_Task to complete_. Find the lines of data that contain the string "picture", then list them.

_Dataset excerpt_.
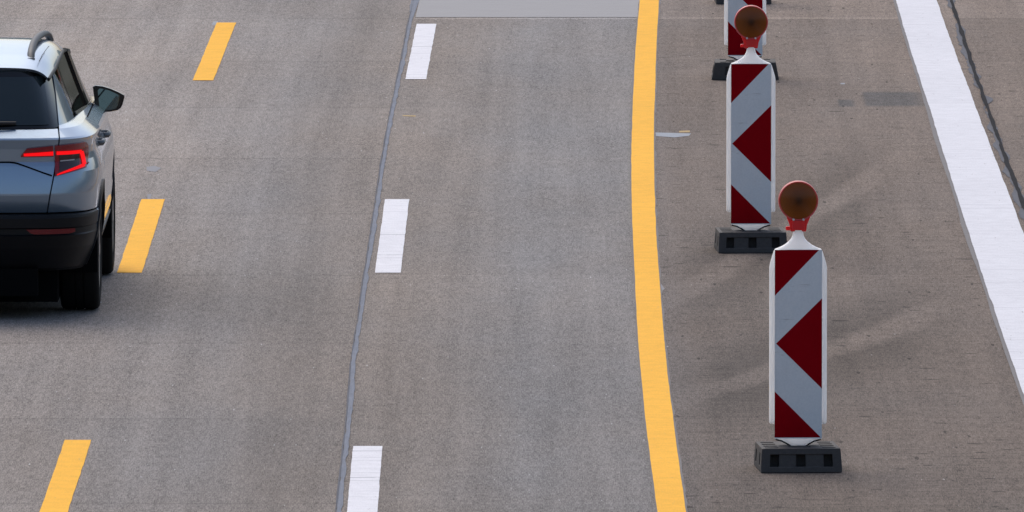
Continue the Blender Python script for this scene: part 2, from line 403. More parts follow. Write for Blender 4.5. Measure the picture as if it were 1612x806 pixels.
# continuous markings
yel = [(80.55, .738, .883), (82.89, .729, .877), (85.13, .722, .872), (87.91, .720, .869), (90.87, .722, .873), (94.04, .733, .881), (97.44, .746, .892), (100.02, .757, .904),
       (103.3, .776, .926), (108.64, .819, .970), (113.2, .866, 1.020), (118.14, .924, 1.075), (122.74, .985, 1.134)]
tag(ribbon('yellow_edge_line', far(yel, 20, 260), 'yellow_tape', .007, .0022, kk=7), 'continuous yellow taped line curving along the beacon side of the lanes', 'road marking')
tag(ribbon('yellow_tape_surface', far([(y, a - .008, b + .010) for y, a, b in yel], 20, 260), 'grey_ghost', .004, .004), kind='structure')
wl = [(80.5, 2.80, 3.09), (84.0, 2.815, 3.11), (87.83, 2.816, 3.13), (90.87, 2.822, 3.146), (95.47, 2.833, 3.170), (98.97, 2.846, 3.186), (102.07, 2.858, 3.197), (106.5, 2.879, 3.209), (111.5, 2.903, 3.226),
      (117.05, 2.924, 3.245), (122.74, 2.959, 3.273)]
tag(ribbon('white_edge_line', far(wl, 20, 300), 'white_line_paint', .008, .003, kk=5), 'broad solid white line along the tarred joint', 'road marking')
tag(ribbon('white_line_surface', far([(y, a - .024 - .006 * math.sin(y * .9), a + .02) for y, a, b in wl], 20, 300), 'grey_ghost', .004, .004, kk=9), kind='structure')

# dashes
def dash(name, y0, y1, a0, a1, wd, mat, label, group):
    rows = [(y, x - wd / 2, x + wd / 2) for y, x in zip(np.linspace(y0, y1, 5), np.linspace(a0, a1, 5))]
    return tag(ribbon(name, rows, mat, .003, .0016, kk=3, step=(y1 - y0) / 60), label, 'road marking', group)
WG = 'white dashes along the sealed joint'; YG = 'yellow dashes beside the car lane'
dash('white_dash', 113.53, 119.79, -.687, -.643, .149, 'white_paint', 'white dash just below the corner of the pale slab', WG)
dash('white_dash', 95.96, 101.96, -.750, -.737, .156, 'white_paint', 'white dash between the other two, level with the car bumper', WG)
dash('white_dash', 78.2, 84.26, -.757, -.765, .155, 'white_paint', 'white dash cut off by the bottom edge of the photo', WG)
dash('yellow_dash', 113.4, 119.94, -2.203, -2.152, .147, 'yellow_tape', 'yellow dash ahead of the car, above its door mirror', YG)
dash('yellow_dash', 95.96, 101.96, -2.309, -2.301, .150, 'yellow_tape', 'yellow dash right beside the car tail light and front wheel', YG)
dash('yellow_dash', 78.3, 84.63, -2.331, -2.312, .142, 'yellow_tape', 'yellow dash behind the car, cut off by the bottom edge of the photo', YG)

# remains of old tape and paint
def smear(pts, mat, z=.0015):
    tag(link('road_marking_surface', [(x, y, z) for x, y in pts], [tuple(range(len(pts)))], mat, uvs=[(x, y) for x, y in pts]), kind='structure')
smear([(.975, 107.75), (1.10, 107.62), (1.2, 107.78), (1.215, 108.0), (1.1, 108.05), (.975, 108.1)], 'worn_paint')
smear([(1.135, 108.1), (1.21, 108.12), (1.21, 108.3), (1.14, 108.27)], 'worn_yellow')
smear([(-.755, 109.72), (-.665, 109.66), (-.665, 109.78), (-.755, 109.82)], 'worn_yellow')
smear([(-2.40, 104.5), (-2.34, 104.4), (-2.31, 104.75), (-2.36, 104.95), (-2.41, 104.85)], 'faint_smear')
smear([(-2.335, 101.9), (-2.32, 101.9), (-2.32, 102.4), (-2.35, 102.4)], 'faint_smear')
smear([(-2.26, 119.7), (-2.225, 119.7), (-2.215, 120.1), (-2.25, 120.1)], 'worn_paint')
smear([(2.335, 113.0), (2.365, 113.0), (2.365, 113.14), (2.335, 113.12)], 'worn_paint')
smear([(.885, 94.5), (.91, 94.75), (.89, 95.2)], 'faint_smear')

# ------------------------------------------------------------------ warning beacons
def make_base():
    """rubber footplate with hand slots in its front and back and grooves on top"""
    b = MB(); W2, D2, Hh = .212, .24, .122
    def tf(p):
        x, y, z = p; t = z / Hh
        return (x * (1 - .035 * t * t), y * (1 - .10 * t), z)
    def panel(ax, bx, holes, depth, fn, flip):
        na, nb = len(ax) - 1, len(bx) - 1
        for i in range(na):
            for j in range(nb):
                q = [(ax[i], bx[j]), (ax[i+1], bx[j]), (ax[i+1], bx[j+1]), (ax[i], bx[j+1])]
                if (i, j) in holes:
                    dd = holes[(i, j)] if isinstance(holes, dict) else depth
                    o_ = [tf(fn(*p, 0)) for p in q]; n_ = [tf(fn(*p, dd)) for p in q]
                    b.add(o_ + n_, [(0, 1, 5, 4), (1, 2, 6, 5), (2, 3, 7, 6), (3, 0, 4, 7), (4, 5, 6, 7)], 0, flip)
                else: b.add([tf(fn(*p, 0)) for p in q], [(0, 1, 2, 3)], 0, flip)
    xs = [-W2, -.165, -.118, -.028, .022, .118, .165, W2]; zs = [0, .012, .028, .092, .108, Hh]
    hol = {(1, 2): .07, (3, 2): .07, (5, 2): .07, (2, 2): .006, (4, 2): .006}
    panel(xs, zs, hol, .05, lambda a, c, d: (a, -D2 + d, c), False)
    panel(xs, zs, hol, .05, lambda a, c, d: (a, D2 - d, c), True)
    ysl = [-D2, -.20, -.15, -.09, -.03, .03, .09, .15, .20, D2]
    xt = [-W2, -.19, -.118, -.06, .06, .118, .19, W2]
    panel(xt, ysl, {(1, 1): .03, (5, 1): .03, (1, 3): .03, (5, 3): .03, (1, 5): .03, (5, 5): .03, (1, 7): .03, (5, 7): .03, (3, 2): .02, (3, 6): .02}, .03, lambda a, c, d: (a, c, Hh - d), False)
    panel(ysl, zs, {(2, 2): .02, (6, 2): .02}, .02, lambda a, c, d: (W2 - d, a, c), False)
    panel(ysl, zs, {(2, 2): .02, (6, 2): .02}, .02, lambda a, c, d: (-W2 + d, a, c), True)
    b.add([tf((x, y, 0)) for x, y in ((-W2, -D2), (W2, -D2), (W2, D2), (-W2, D2))], [(3, 2, 1, 0)])
    return b
def make_beacon():
    root = empty('traffic_beacon', (0, 0, 0))
    make_base().build('base', 'base_rubber', root, weld=True, bevel=.006)
    # white plastic blade: side flanges, shoulders and neck
    half = [(.112, .190), (.114, .232), (.144, .234), (.150, .242), (.150, 1.052), (.146, 1.075), (.128, 1.135), (.120, 1.149), (.098, 1.157), (.072, 1.170), (.050, 1.187), (.036, 1.203), (.028, 1.220), (.025, 1.240), (.025, 1.27)]
    poly = [(-x, z) for x, z in half] + [(x, z) for x, z in half[::-1]]
    b = MB(); b.extrude_xz(poly, -.030, .030)
    pn = b.build('panel', 'white_plastic', root, bevel=.021)
    pn.modifiers['bevel'].segments = 4; pn.modifiers['bevel'].use_clamp_overlap = True; pn.modifiers['bevel'].angle_limit = R(60)
    b = MB(); b.extrude_xz([(-.122, .158), (.122, .158), (.122, 1.148), (-.122, 1.148)], -.040, -.0305); b.build('backing_plate', 'white_plastic', root, bevel=.002)
    # reflective face: red and white sheeting, one sheet
    x0, x1, z0, z1 = -.1235, .1235, .160, 1.147
    yf = -.0425
    def at(px, py): return (x0 + (px - 1219.5) / (1290.5 - 1219.5) * (x1 - x0), z1 - (py - 394) / (690 - 394) * (z1 - z0))
    A = [at(1219.5, 394), at(1286, 394), at(1219.5, 466)]
    B = [at(1290.5, 470), at(1221.5, 541), at(1290.5, 612)]
    C = [at(1219.5, 616), at(1219.5, 688.5), at(1289, 688.5)]
    TL, TR, BR, BL = at(1219.5, 394), at(1290.5, 394), at(1290.5, 690), at(1219.5, 690)
    w1 = [A[1], TR, B[0], B[1], at(1219.5, 541), A[2]]
    w2 = [at(1219.5, 541), B[1], B[2], BR, BL, C[1], C[2], C[0]]
    f = MB()
    for poly_, mi in ((A, 1), (B, 1), (C, 1), (w1, 0), (w2, 0)):
        f.add([(x, yf, z) for x, z in poly_], [tuple(range(len(poly_)))], mi)
    f.add([(p[0], y, p[1]) for y in (yf, -.0402) for p in (TL, TR, BR, BL)], [(0, 4, 5, 1), (1, 5, 6, 2), (2, 6, 7, 3), (3, 7, 4, 0), (4, 7, 6, 5)], 0)
    f.build('reflective_face', ['film_white', 'film_red'], root)
    # tapered foot that plugs into the footplate
    t = MB(); t.extrude_xz([(-.112, .1575), (-.108, .152), (-.022, .108), (-.02, .095), (.02, .095), (.022, .108), (.108, .152), (.112, .1575)], -.036, .030)
    ft = t.build('foot', 'white_plastic', root, bevel=.003)
    for s in (-1, 1):
        e = MB(); e.tube([(s * .118, -.0385, .1545), (s * .085, -.0385, .146), (s * .055, -.0385, .130), (s * .03, -.0385, .1135)][::s], .004, .004, 8)
        e.build('rubber_strap', 'black_plastic', ft)
    # warning lamp
    l = MB(); cz = 1.402
    l.lathe([(.0, -.030), (.094, -.030), (.1015, -.034), (.1035, -.028), (.1035, .028), (.1015, .034), (.094, .030), (.0, .030)], 'y', (0, 0, cz))
    lamp = l.build('lamp', 'rim_plastic', root, smooth=40)
    lamp.data.transform(Matrix.Translation((0, 0, -cz))); lamp.location = (0, 0, cz)
    for s in (-1, 1):
        g_ = MB(); g_.lathe([(.0, s * .047), (.03, s * .0455), (.06, s * .041), (.085, s * .035), (.0955, s * .0305)], 'y', (0, 0, 0))
        g_.build('lens', 'amber_lens', lamp, smooth=60)
    br_ = MB(); br_.extrude_xz([(-.040, 1.242), (.040, 1.242), (.046, 1.278), (.062, 1.318), (.075, 1.345), (-.075, 1.345), (-.062, 1.318), (-.046, 1.278)], -.029, .029)
    br_.box((-.052, 0, 1.257), (.026, .03, .02)); br_.box((0, -.036, 1.275), (.066, .016, .05))
    bk = br_.build('bracket', 'red_plastic', root, bevel=.004)
    for s in (-1, 1):
        bo = MB(); bo.lathe([(0, -.046), (.006, -.0455), (.006, -.03)], 'y', (s * .026, 0, 1.305), 12)
        bo.build('bolt', 'bolt_metal', bk)
    return root
def copy_tree(o, parent=None):
    c_ = o.copy(); col.objects.link(c_)
    if parent: c_.parent = parent; c_.matrix_parent_inverse = o.matrix_parent_inverse
    for ch in list(o.children): copy_tree(ch, c_)
    return c_
spots = [((1.493, 82.95), 1.5, 'red and white beacon nearest the camera, its whole lamp and footplate clear'),
         ((1.468, 97.74), 1.0, 'red and white beacon with its footplate partly hidden behind another lamp'),
         ((1.665, 113.65), -.5, 'red and white beacon behind another lamp, its own top above the picture edge'),
         ((1.775, 122.42), 1.0, 'farthest beacon, only its black rubber footplate peeping out at the top edge')]
proto = make_beacon()
for i, ((x, y), a, lab) in enumerate(spots):
    o = proto if i == 0 else copy_tree(proto)
    o.location = (x, y, .004); o.rotation_euler = (0, 0, R(a))
    tag(o, lab, 'beacon', 'striped warning beacons closing off the shoulder')
    for ch in o.children:
        if ch.name.startswith('base'): ch.rotation_euler = (0, 0, R((2.2, 1.6, 90, 0)[i]))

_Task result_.
Continue the Blender Python script for this scene: part 2, from line 403. More parts follow. Write for Blender 4.5. Measure the picture as if it were 1612x806 pixels.
         ((1.665, 113.65), -.5, 'red and white beacon behind another lamp, its own top above the picture edge'),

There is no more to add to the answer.